9. Environmental Controls
Note any measures to prevent pollution, manage waste or protect the surrounding area — particularly relevant for work near watercourses, in urban environments, or involving hazardous materials.
Common Mistakes to Avoid
| Mistake | Why it Matters |
|---|---|
| Copying a generic template without editing | The document won't reflect the actual task or site conditions |
| Describing controls without a sequence | Operatives can't follow it as a working document |
| Listing PPE only, ignoring higher controls | Suggests the hierarchy of control hasn't been applied |
| No version control or review date | Outdated documents can cause harm if conditions change |
| Separating the RAMS so they don't cross-reference | Controls identified in the risk assessment must appear in the method statement |
Briefing Operatives on the Method Statement
Writing the document is only half the job. Before work starts, operatives must be briefed on its contents — this is often done as a toolbox talk, with a signature sheet to confirm attendance. Under CDM 2015, principal contractors must ensure workers are provided with relevant information and instructions. An unread method statement sitting in a site file provides no protection in practice.
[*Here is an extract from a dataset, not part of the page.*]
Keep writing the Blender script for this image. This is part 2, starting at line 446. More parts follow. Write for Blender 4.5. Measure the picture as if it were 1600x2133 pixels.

Keeping It Reviewed and Current
If site conditions change, plant is substituted, or the scope of work shifts, the method statement must be reviewed and reissued. Date and version-number every revision, and brief the team on what has changed before work resumes.
A well-written method statement is not a bureaucratic box-tick — it is a practical safety plan that gives your workers clear direction and demonstrates to everyone on site that the work has been properly thought through.